Key Takeaways

Most startup advisory boards are a collection of impressive names attached to equity agreements that say the advisor will help for a few hours a month. The impressive names go on the website. The hours never materialize. The equity gets vested over two years and the relationship produces nothing of value to either party.

Saim Abbasi has been on both sides of advisory relationships, as an advisor and as a founder seeking advisors. The ones that worked shared specific characteristics. The ones that did not fail in the same predictable ways.

The Specificity Test

Before bringing on any advisor, Saim requires a specific ask: what exactly will this person do for the company, and by when? Not a general "they will help with strategy" or "they have a great network." Something specific: they will introduce us to three enterprise accounts in the healthcare vertical by Q2. They will review our fundraising materials and provide one detailed written critique. They will join two board calls per year and provide written feedback after each.

Specific asks do two things. They filter out advisors who are happy to take equity but unclear on what value they will provide. And they create accountability that makes the relationship meaningful for the advisor too, because doing specific helpful things is more satisfying than being vaguely available.

The Equity Equation

Standard advisory equity ranges from 0.1 to 0.5 percent depending on stage and how active the advisor will be. Saim's view is that equity for advisors should be milestone-based rather than purely time-based. If an advisor commits to making five warm introductions to potential enterprise customers, the vesting accelerates when those introductions happen, not just when time passes.

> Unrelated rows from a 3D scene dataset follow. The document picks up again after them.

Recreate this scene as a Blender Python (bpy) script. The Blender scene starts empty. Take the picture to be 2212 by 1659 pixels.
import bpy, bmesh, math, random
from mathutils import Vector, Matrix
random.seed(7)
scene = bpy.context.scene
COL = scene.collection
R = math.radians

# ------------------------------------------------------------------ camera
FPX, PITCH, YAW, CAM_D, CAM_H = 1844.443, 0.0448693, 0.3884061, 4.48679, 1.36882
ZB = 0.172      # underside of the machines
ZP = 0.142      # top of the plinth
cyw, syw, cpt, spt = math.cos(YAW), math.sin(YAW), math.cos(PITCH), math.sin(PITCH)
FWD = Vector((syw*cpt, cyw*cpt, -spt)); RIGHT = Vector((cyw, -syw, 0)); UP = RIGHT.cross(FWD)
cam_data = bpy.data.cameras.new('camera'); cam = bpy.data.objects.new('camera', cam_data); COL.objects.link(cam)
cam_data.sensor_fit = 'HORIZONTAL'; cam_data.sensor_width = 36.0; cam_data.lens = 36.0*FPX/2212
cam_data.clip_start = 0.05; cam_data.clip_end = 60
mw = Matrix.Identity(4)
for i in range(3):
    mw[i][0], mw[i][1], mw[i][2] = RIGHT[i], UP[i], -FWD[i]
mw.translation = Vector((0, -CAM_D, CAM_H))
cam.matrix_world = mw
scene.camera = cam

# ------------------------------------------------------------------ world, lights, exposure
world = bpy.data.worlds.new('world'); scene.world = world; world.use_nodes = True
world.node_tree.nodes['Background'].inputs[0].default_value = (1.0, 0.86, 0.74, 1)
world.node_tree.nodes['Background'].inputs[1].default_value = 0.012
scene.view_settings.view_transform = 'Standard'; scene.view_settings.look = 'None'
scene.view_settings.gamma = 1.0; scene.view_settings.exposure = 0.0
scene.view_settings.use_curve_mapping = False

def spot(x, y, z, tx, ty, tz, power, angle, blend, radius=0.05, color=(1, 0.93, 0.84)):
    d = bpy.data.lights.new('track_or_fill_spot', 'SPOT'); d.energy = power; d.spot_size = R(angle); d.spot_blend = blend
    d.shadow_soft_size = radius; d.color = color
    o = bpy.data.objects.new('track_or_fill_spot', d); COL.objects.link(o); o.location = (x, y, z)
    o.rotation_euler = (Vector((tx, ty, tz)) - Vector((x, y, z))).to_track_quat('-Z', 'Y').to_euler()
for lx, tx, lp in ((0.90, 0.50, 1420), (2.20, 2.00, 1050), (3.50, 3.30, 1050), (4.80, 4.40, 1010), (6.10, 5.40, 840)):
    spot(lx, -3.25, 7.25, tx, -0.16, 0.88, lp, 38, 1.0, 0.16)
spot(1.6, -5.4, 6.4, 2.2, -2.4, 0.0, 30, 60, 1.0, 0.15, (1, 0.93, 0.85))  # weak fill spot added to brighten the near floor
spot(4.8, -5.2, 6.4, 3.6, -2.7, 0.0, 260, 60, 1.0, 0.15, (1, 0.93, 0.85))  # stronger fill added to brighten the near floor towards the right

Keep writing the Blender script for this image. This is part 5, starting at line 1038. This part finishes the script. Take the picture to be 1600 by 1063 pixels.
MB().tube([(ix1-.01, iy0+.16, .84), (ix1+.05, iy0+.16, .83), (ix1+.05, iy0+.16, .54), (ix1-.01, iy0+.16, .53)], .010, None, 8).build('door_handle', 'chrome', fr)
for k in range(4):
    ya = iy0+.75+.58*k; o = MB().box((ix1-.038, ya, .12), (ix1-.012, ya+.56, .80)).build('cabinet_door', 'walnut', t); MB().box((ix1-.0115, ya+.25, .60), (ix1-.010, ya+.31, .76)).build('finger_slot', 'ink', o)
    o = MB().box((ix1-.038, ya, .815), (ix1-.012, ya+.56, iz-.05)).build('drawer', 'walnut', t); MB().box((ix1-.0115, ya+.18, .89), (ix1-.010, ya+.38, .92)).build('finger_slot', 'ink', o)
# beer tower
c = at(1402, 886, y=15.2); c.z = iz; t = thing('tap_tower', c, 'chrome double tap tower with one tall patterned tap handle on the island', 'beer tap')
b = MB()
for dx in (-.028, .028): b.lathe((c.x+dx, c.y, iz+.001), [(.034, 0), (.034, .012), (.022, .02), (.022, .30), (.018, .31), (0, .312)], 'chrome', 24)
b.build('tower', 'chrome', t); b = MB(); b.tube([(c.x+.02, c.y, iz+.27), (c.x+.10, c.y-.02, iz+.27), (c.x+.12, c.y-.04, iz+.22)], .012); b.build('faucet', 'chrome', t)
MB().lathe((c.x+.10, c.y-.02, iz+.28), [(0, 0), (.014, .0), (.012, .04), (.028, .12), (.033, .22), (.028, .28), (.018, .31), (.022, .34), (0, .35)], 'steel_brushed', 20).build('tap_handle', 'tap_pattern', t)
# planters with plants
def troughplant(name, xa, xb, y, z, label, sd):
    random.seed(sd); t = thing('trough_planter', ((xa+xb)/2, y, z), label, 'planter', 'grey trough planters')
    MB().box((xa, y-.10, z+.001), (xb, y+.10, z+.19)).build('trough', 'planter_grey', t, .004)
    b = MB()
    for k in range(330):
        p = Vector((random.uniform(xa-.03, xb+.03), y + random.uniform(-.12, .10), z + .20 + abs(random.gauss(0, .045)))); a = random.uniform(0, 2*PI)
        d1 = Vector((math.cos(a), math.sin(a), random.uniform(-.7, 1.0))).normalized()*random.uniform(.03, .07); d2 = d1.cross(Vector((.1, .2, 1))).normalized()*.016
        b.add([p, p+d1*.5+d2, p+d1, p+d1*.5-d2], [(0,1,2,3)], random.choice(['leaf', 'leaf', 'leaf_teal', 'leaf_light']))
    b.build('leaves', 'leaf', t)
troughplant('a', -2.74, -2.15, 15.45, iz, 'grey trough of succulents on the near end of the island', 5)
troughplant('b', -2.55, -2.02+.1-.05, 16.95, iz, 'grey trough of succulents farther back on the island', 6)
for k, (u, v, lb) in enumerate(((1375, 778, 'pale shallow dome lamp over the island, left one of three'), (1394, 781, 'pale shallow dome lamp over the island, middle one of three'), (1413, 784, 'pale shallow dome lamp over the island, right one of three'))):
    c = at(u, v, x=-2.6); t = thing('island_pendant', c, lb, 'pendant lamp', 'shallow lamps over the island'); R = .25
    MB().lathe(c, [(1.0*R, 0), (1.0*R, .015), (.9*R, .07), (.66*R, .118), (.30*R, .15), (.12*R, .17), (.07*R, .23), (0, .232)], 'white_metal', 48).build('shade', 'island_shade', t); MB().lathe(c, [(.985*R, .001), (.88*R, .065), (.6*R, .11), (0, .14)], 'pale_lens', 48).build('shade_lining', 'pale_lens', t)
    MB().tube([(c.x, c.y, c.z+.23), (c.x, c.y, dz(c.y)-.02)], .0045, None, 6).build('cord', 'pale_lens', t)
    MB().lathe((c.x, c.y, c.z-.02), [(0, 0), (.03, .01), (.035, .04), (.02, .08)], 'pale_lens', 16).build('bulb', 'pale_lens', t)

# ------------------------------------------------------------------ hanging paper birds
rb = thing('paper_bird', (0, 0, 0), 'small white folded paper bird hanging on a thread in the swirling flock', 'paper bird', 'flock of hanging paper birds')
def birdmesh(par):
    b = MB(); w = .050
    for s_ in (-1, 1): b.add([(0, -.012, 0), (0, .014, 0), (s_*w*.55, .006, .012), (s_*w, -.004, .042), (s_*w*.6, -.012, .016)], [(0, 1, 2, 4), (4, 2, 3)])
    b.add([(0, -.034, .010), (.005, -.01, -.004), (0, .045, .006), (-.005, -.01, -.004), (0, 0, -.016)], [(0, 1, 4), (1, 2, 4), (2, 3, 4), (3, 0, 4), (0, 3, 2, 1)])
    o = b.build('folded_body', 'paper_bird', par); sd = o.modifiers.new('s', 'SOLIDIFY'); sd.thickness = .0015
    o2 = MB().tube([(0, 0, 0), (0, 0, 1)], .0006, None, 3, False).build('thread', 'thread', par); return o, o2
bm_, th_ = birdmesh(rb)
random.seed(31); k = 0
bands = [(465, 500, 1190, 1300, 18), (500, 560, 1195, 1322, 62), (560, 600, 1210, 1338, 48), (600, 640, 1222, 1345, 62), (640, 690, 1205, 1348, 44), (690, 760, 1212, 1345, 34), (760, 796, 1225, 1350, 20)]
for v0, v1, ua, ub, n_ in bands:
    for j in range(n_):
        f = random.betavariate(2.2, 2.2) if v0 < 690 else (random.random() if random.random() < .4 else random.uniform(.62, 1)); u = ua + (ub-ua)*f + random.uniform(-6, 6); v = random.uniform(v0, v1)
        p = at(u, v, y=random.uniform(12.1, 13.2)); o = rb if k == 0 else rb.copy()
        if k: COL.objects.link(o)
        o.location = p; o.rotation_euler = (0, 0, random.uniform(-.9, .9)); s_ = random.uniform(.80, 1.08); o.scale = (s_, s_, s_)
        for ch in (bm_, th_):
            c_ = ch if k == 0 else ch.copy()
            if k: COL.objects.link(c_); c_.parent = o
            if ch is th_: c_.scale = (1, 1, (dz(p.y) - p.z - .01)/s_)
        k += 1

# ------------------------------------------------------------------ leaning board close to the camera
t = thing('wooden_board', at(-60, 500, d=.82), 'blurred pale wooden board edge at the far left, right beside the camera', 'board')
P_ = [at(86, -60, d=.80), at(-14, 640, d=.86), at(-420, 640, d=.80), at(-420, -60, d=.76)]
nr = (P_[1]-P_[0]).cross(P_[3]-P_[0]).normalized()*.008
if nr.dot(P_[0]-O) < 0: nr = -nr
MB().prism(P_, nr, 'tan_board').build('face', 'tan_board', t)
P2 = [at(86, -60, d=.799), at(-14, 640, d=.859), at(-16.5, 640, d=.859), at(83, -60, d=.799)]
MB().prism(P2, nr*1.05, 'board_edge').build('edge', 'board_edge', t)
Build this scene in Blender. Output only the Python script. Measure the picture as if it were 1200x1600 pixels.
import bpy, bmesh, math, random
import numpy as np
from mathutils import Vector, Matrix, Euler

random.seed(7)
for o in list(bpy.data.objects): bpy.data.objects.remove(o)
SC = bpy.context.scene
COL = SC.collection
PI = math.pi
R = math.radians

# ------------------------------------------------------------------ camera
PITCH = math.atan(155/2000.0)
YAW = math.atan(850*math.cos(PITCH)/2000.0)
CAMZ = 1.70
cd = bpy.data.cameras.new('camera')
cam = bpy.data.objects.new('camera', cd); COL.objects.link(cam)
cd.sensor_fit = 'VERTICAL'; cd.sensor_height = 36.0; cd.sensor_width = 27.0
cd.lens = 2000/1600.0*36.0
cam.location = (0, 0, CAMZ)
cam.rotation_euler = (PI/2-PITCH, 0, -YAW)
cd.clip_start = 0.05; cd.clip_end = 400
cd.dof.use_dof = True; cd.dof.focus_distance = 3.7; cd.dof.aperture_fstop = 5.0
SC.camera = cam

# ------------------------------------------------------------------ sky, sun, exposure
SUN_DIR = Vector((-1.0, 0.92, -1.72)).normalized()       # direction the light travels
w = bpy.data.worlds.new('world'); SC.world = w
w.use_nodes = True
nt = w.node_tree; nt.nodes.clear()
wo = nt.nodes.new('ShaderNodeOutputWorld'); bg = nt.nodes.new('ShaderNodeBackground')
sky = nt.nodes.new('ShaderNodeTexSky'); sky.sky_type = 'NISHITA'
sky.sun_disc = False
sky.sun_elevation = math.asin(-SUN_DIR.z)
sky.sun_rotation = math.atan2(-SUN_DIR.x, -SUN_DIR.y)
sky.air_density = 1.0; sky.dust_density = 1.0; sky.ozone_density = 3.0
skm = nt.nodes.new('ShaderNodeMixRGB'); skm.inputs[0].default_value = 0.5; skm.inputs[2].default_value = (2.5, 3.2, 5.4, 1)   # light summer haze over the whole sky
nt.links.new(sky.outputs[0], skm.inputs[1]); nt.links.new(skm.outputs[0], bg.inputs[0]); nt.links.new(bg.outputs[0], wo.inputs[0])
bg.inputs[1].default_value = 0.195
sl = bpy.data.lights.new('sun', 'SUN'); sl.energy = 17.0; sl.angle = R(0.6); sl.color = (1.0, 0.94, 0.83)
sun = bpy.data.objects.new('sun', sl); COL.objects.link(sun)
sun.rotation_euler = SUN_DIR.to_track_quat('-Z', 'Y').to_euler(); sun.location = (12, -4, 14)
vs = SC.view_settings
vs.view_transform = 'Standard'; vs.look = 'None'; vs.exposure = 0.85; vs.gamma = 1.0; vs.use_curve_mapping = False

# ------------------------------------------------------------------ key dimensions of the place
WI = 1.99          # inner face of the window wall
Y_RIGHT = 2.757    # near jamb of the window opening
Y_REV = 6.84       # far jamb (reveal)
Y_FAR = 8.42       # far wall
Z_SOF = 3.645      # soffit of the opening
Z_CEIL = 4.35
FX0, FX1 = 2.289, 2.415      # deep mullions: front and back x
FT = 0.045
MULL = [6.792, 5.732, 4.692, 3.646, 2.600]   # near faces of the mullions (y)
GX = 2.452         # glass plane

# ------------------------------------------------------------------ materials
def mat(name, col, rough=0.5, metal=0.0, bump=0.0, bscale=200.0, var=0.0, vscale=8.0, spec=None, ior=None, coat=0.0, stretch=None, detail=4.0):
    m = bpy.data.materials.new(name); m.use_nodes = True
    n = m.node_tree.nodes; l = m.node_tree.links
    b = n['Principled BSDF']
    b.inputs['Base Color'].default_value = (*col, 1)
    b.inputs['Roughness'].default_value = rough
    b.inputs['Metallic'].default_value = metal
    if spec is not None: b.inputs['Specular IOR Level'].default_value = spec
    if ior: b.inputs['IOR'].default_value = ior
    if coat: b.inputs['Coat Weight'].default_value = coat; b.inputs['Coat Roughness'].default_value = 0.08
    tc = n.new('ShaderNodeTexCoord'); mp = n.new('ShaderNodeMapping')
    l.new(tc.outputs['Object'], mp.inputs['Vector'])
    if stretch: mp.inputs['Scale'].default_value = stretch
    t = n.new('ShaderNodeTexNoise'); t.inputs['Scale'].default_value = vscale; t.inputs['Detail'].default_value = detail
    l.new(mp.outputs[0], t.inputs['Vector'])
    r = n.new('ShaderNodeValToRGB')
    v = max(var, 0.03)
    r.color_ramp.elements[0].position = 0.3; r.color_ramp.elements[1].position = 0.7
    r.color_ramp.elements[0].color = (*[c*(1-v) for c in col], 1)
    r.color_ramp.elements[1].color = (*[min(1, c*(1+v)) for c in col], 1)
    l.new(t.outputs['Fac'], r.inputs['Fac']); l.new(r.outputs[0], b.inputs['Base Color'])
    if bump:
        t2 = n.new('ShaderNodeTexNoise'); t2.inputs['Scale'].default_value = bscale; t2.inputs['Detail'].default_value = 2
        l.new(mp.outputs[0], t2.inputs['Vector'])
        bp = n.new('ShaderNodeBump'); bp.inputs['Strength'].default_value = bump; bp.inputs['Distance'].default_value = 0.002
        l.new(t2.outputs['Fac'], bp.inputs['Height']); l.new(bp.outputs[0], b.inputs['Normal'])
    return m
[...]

This structure aligns incentives correctly. The advisor who is earning equity through active help is motivated differently from the one who is earning it just by staying on the advisor list for two years.

Annual Review

Saim audits advisory relationships every 12 months. The question is not whether the advisor is a good person but whether the specific value they committed to deliver was actually delivered. Those who were not active go off the cap table, either through a conversation where a new specific arrangement is agreed to or through a mutual acknowledgment that the relationship has run its course.

"The best advisor you have is the one who picks up the phone on the first ring when you call with a specific problem."